Samikhsya Bureau
Earlier it has been highlighted in our site as what went wrong with the Bharatiya Janata Party in few parts of western Odisha where it had made a few grave miscalculations in its choice for two major Lok Sabha constituencies – Bargarh and Sambalpur. They have become focal points where, as already analysed in these pages, the BJP has refused to see beyond its nose, perhaps.
Whispers could be heard in and around that it were all the product of a clash between personal likes and dislikes. Now it has become resounding after state vice president Subash Chauhan quit the BJP.
When electoral politics gets detached from the ground reality, then it jeopardises prospects of a candidate. Or, it may be the case that the BJP’s central leadership is doing a kind of crystal ball gazing by completely outsourcing the political fortune to a state leadership, which is now afflicted by inner-contradictions.
Chauhan’s case is already in public domain and he has hardly minced words to ventilate his anger by stating that the entire conspiracy to keep him out of the fray was the handiwork of ‘one man’. His position merits itself for public sympathy because in 2014 he had proved his mettle by losing the Bargarh Lok Sabha by a very thin margin.
Rest is history; That he had been working hard to reorganise the cadre and harness the grassroots spread and so on.
But what went wrong that Chauhan was deprived of a second chance? That must compel the central leadership now to reassess its approach modality to the situations in states.
What one can gather from observations of people intricately linked with western Odisha politics, it was not the case of winnability criteria that saw Chauhan’s egress but there is something more than the eyes can see. Perhaps, the leadership must go for a rewind of the details on Bargargh and realise how Chauhan, then a first timer, fresh from being a Sangh ‘pracharak’ scaled the heights to garner a whopping 3,72,000 votes as a debutante.

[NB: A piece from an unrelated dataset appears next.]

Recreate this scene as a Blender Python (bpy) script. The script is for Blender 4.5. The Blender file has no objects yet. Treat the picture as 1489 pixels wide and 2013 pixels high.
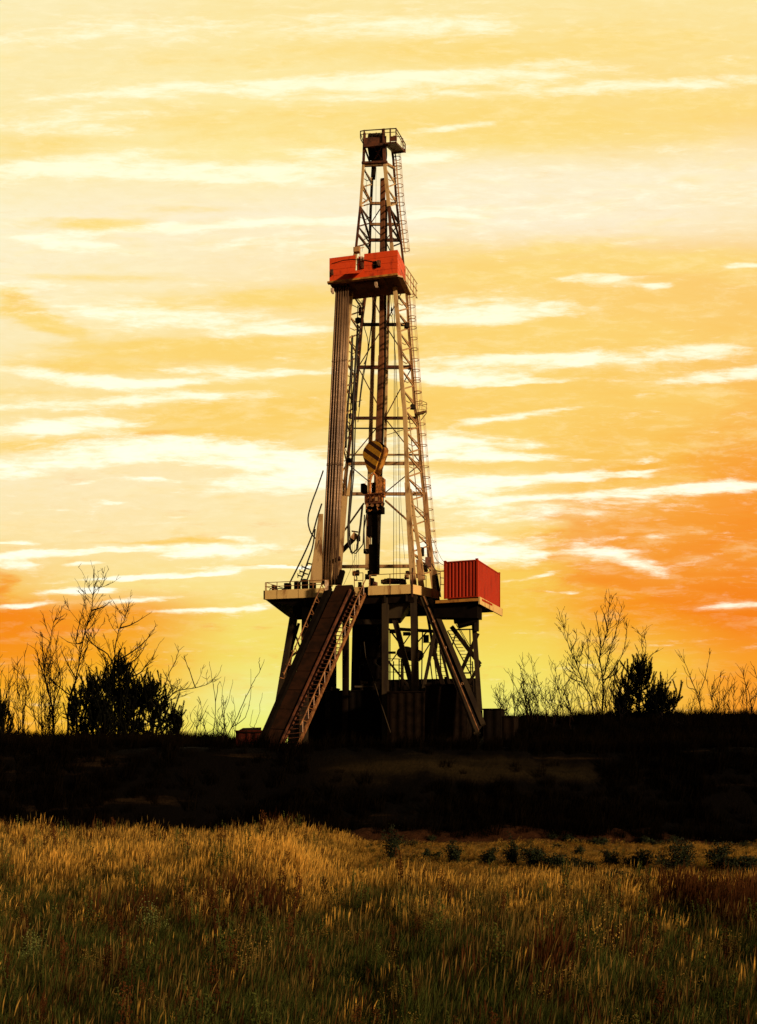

Something is seriously wrong with the decision as it appears and people of that area who owed their allegiance to the BJP have a legitimate right to know the man who forced Chauhan to an emotional outburst and exit.
Politics is not a stuff that can be handled with any strong likes and dislikes those may be of personal nature.
Many wonder as what transpired that dramatic yet ‘foolish’ flip-flop to dispatch senior BJP leaders Suresh Pujari to Bargarh. Pujari has been made a Lok Sabha candidate for the Bargarh Lok Sabha instead Sambalpur.
Political analysts foresee that the future of a popular political heavyweight like Pujari may suffer a premature closure of fate on the soils of Bargarh. Is he going to be the L.K. Advani of BJP in Odisha?